In Bibi Fellners Traum ist es so: Auf einer breiten Brücke stehen sich Ted Candy mit seiner Crew und die Polizei mit den Kommissaren gegenüber, wie Räuber und Gendarm. Adele Neuhauser trägt das Kostüm von Ted Candy und liefert sich ein Gesangsduell mit dem Hip-Hop-Star. Regisseurin Mirjam Unger liess sich dafür vom Musikvideokunst-Klassiker «Sabotage» (1994) der Beasty Boys inspirieren, für den die Musiker damals in Polizeiuniformen geschlüpft sind.

Gedreht wurde die Szene nachts in einem Wiener «Problemviertel» – ohne Vorankündigung. «Als die Musik einsetzte», erinnert sich Harald Krassnitzer an den Dreh, «war schlagartig das halbe Quartier um uns herum. Die Kids, teils 15 oder 16, waren richtig fiebrig, weil wir natürlich in ihren Raum eingedrungen sind. Erst kamen die Sprüche, hey, das können wir besser, dann bewegten sie sich zu der Musik und tanzten mit.»

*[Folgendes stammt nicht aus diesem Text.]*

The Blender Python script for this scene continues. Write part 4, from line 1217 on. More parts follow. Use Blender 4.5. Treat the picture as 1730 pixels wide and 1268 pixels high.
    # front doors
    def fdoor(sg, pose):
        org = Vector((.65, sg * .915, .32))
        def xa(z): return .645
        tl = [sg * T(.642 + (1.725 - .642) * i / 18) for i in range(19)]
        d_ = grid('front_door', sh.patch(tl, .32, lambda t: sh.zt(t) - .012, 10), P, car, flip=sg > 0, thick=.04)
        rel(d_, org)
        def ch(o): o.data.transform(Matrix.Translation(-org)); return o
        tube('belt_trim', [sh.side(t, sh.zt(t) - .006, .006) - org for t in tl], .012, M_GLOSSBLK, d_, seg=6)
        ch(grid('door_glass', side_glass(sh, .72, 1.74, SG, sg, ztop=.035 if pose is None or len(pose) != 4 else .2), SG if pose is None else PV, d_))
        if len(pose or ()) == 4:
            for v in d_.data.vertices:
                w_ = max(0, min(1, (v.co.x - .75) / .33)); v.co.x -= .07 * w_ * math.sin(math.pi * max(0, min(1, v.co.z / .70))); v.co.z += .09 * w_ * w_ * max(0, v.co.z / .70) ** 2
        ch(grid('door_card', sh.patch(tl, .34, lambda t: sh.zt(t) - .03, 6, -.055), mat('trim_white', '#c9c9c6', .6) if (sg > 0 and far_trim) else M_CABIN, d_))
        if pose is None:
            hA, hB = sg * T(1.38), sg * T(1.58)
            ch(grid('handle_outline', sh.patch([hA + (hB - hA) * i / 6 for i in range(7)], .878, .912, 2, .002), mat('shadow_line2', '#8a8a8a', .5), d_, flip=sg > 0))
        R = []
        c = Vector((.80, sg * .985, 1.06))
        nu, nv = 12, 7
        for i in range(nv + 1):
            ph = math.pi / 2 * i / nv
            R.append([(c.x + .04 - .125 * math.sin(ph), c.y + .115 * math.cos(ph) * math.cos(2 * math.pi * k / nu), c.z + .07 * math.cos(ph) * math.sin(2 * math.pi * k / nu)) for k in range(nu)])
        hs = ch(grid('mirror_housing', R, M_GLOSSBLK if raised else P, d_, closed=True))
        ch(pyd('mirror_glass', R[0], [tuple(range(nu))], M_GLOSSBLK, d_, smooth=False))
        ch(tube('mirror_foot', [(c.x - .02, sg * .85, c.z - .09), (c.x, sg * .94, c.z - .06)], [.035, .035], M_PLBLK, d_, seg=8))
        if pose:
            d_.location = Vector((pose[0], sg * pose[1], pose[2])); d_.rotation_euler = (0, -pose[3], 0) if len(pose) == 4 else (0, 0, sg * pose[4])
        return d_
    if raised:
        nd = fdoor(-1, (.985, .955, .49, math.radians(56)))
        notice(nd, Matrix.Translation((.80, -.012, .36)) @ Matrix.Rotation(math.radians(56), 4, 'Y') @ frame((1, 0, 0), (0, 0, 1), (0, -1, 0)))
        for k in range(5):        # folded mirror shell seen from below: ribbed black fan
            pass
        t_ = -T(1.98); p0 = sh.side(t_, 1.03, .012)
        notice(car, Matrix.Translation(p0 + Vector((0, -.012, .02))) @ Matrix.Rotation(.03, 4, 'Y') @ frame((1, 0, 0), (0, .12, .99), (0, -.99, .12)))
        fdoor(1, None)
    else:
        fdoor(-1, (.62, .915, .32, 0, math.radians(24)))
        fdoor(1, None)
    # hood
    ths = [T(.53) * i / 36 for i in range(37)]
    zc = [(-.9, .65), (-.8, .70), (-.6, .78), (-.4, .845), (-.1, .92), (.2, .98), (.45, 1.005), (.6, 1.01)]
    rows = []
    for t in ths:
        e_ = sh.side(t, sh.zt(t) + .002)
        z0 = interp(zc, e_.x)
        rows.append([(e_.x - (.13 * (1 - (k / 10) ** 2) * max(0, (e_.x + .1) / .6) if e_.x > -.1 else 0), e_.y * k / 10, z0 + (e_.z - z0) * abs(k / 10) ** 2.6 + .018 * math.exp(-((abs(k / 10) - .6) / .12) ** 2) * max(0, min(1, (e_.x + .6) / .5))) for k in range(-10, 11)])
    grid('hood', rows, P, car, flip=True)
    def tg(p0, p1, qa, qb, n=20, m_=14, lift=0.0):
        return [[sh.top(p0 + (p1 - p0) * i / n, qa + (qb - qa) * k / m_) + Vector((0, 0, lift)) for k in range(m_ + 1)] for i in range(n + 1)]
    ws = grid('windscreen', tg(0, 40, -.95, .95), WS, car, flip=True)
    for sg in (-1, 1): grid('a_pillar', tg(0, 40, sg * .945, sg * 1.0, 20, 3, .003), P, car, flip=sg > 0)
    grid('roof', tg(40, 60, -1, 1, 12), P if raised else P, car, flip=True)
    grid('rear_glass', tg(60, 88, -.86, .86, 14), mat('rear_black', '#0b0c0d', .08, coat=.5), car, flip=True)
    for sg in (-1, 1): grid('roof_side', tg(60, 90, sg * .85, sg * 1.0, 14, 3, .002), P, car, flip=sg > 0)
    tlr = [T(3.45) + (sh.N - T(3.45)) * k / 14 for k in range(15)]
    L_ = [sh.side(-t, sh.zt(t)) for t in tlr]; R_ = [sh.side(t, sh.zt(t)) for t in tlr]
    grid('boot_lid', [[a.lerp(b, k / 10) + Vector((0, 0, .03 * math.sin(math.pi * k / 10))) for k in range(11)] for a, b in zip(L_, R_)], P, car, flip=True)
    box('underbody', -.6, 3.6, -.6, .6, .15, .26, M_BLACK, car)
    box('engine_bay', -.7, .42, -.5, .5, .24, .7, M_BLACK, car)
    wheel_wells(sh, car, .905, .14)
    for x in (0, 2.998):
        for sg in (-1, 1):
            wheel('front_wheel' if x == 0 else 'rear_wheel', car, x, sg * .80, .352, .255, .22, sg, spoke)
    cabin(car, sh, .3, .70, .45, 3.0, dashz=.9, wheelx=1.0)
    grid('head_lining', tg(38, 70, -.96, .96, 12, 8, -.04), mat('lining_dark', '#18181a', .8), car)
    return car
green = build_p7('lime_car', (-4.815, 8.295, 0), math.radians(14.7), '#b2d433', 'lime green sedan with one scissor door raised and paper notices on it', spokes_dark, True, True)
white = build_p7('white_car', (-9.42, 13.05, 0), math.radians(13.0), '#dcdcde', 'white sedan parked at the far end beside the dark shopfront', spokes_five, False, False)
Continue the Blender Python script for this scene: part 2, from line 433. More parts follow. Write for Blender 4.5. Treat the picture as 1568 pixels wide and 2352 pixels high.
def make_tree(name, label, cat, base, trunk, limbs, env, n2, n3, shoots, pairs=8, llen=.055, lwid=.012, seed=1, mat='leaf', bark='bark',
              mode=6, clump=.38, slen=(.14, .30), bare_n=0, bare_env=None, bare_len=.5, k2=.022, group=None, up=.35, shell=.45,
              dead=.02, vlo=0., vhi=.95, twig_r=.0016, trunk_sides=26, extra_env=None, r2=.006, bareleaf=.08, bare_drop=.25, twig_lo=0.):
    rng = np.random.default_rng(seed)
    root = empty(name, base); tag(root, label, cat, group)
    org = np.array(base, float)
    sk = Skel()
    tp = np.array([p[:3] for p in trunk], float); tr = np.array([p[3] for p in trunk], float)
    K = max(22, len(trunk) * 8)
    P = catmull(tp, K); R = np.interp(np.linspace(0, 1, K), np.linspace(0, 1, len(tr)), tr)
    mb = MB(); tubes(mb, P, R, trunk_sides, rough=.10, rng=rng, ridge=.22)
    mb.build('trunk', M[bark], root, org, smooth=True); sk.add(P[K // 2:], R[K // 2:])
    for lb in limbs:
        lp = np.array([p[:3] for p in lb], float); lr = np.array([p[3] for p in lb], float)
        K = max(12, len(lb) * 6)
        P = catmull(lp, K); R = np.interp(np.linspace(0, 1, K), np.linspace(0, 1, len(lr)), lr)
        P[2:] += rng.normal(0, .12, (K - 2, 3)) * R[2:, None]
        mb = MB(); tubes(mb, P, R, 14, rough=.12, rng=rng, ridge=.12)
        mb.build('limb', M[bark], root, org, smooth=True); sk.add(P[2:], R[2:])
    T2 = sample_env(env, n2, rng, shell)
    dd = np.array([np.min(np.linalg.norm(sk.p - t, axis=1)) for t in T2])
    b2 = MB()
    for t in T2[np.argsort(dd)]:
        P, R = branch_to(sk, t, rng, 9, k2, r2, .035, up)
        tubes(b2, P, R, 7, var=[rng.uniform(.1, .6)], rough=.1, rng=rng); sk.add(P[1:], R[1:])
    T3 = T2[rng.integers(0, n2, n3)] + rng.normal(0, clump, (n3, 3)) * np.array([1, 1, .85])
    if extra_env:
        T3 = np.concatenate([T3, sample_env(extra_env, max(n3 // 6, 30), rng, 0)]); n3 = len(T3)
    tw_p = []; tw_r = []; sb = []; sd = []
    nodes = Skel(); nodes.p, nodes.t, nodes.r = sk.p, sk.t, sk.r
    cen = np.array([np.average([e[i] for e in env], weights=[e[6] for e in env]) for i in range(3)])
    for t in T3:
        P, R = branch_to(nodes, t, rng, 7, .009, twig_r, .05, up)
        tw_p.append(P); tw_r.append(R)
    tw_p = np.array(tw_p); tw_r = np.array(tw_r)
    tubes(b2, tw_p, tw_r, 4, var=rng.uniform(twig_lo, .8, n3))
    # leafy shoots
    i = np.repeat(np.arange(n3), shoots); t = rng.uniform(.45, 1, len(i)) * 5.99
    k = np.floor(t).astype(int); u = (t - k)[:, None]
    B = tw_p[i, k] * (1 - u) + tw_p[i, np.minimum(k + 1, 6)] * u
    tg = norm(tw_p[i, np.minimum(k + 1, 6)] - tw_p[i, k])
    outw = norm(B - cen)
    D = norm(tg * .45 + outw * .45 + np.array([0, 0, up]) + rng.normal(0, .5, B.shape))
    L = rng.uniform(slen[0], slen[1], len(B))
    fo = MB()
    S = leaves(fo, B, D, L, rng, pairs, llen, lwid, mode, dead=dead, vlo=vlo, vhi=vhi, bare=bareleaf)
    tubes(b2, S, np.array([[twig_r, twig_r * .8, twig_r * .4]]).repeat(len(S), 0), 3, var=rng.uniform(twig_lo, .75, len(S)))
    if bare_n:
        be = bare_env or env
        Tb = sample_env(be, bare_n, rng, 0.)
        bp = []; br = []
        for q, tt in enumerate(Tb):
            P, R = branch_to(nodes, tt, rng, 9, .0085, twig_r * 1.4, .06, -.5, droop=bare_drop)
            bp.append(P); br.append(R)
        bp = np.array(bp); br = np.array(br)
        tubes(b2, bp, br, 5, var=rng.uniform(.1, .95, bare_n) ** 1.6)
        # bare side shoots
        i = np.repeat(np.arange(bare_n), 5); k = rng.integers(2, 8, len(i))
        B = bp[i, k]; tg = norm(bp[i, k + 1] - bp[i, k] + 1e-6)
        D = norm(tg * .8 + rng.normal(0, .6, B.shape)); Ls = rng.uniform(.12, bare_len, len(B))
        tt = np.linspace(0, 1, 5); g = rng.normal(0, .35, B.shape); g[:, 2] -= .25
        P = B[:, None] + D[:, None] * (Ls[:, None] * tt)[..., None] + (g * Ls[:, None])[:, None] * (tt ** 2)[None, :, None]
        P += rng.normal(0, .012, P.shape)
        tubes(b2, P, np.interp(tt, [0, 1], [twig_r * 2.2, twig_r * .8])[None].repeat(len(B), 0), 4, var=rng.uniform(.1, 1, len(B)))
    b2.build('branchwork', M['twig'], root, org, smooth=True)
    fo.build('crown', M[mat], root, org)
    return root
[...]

Wie geht es beim Wiener «Tatort» weiter?

«Tatort: Deine Mutter» trug lange Zeit den Arbeitstitel «Tatort: Hurenkind». Klingt zwar griffig, es wäre allerdings auch ein ziemlicher Spoiler in Sachen Krimi-Plot gewesen. Gut, dass es geändert wurde! Welche weiteren Eisner und Fellner-Fogen hat der ORF nun in seinem «Tatort»-Köcher? Die nächste Folge, 2025 zu sehen, wurde im Frühjahr 2024 abgedreht und hört – bislang – auf den Namen «Tatort: Wir sind nicht zu fassen!» (Buch und Regie: Rupert Henning).

Sie beginnt mit einer Leiche am Rande einer Wiener Demonstration, auf der Flugblätter mit dem Titel «Wir sind nicht zu fassen» herumliegen. Noch ein weiterer Fall mit dem Arbeitstitel «Messer» wurde im Sommer 2024 abgedreht. Er spielt im Umfeld eines Sternerestaurants. Gedreht wurde unter anderem im Wiener Haubenlokal «Shiki».